A general view of the Shri Krishna Temple is pictured in Mithi, some 320 km from Karachi, on May 24, 2018. (Photo by AFP)

India has rejected a US State Department's annual report on international religious freedom that accused the right-wing government in New Delhi of inability to curb violent attacks on the country's minority communities.

The report, released by US Secretary of State Mike Pompeo on Friday, said Hindu-groups had used "violence, intimidation, and harassment" against minorities, especially Muslims and Christians, in 2017 to force a religion-based national identity.

The Indian Foreign Ministry issued a stiff rejoinder to the US accusations on Sunday and said no foreign country had the right to criticize its religious freedom record.

"India is proud of its secular credentials, its status as the largest democracy and a pluralistic society with a longstanding commitment to tolerance and inclusion," Raveesh Kumar, the ministry's spokesman, said in a statement.

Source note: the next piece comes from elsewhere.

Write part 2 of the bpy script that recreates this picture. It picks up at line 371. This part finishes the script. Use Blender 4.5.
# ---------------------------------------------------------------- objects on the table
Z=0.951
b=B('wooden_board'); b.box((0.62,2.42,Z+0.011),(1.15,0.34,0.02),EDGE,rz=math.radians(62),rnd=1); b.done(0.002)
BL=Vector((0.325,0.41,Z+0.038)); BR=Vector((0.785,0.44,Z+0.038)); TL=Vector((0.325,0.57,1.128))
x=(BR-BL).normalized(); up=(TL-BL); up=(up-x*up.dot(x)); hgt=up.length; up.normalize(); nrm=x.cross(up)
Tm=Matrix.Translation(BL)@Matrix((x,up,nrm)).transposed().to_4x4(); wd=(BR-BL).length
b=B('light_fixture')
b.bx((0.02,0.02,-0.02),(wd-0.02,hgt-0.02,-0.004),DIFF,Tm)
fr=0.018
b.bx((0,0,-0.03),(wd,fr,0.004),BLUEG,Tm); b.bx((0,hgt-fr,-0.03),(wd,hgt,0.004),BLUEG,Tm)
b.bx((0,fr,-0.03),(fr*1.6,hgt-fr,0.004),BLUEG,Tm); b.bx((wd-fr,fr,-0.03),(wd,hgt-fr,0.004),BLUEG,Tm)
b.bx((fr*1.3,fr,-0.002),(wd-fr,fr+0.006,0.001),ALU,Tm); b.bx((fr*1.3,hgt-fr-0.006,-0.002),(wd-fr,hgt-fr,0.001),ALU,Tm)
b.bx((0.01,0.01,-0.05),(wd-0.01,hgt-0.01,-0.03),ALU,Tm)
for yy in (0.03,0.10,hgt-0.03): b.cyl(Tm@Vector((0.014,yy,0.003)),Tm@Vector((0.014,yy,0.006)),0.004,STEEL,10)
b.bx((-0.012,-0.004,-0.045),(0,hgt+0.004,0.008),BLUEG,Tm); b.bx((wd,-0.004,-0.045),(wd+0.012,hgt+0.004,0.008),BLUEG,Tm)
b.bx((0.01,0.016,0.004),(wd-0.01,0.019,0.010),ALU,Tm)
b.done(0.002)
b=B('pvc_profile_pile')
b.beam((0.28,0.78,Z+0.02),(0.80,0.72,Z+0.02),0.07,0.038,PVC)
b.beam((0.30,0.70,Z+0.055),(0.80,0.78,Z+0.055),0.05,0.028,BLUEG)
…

"We see no locus standi for a foreign entity to pronounce on the state of our citizens’ constitutionally protected rights," Kumar added.

The Indian official insisted that the country’s constitution guarantees fundamental rights and religious freedom of all citizens, including its minority communities.

Muslims make up 14 percent of India's 1.3 billion people.

Pompeo said in his report that some senior officials from Indian Prime Minister Narendra Modi's ruling Hindu nationalist Bharatiya Janata Party (BJP) last year had made "inflammatory speeches" against religious minorities.

"Mob attacks by violent extremist Hindu groups against minority communities, especially Muslims, continued throughout the year amid rumors that victims had traded or killed cows for beef," the report said.

He said Christians have been targeted for proselytizing since Modi came to power in 2014.

The US State Department said Modi’s failure to act on mob attacks on religious minorities had led to the marginalization of Indian communities and critics of the government.

“Despite Indian government statistics indicating that communal violence has increased sharply over the past two years, the Modi administration has not addressed the problem," the report said.

The report has set off a new spat ahead of a visit by Pompeo, who is expected to hold talks aimed at laying the ground for a meeting between US President Donald Trump and Modi during a Group of 20 summit in Japan later next week.

The meeting will be their first since Modi's new landslide election win last month.

Pompeo's visit to New Delhi on Tuesday is already complicated by disputes over trade tariffs, data protection rules, US visas for Indians and buying arms from Russia.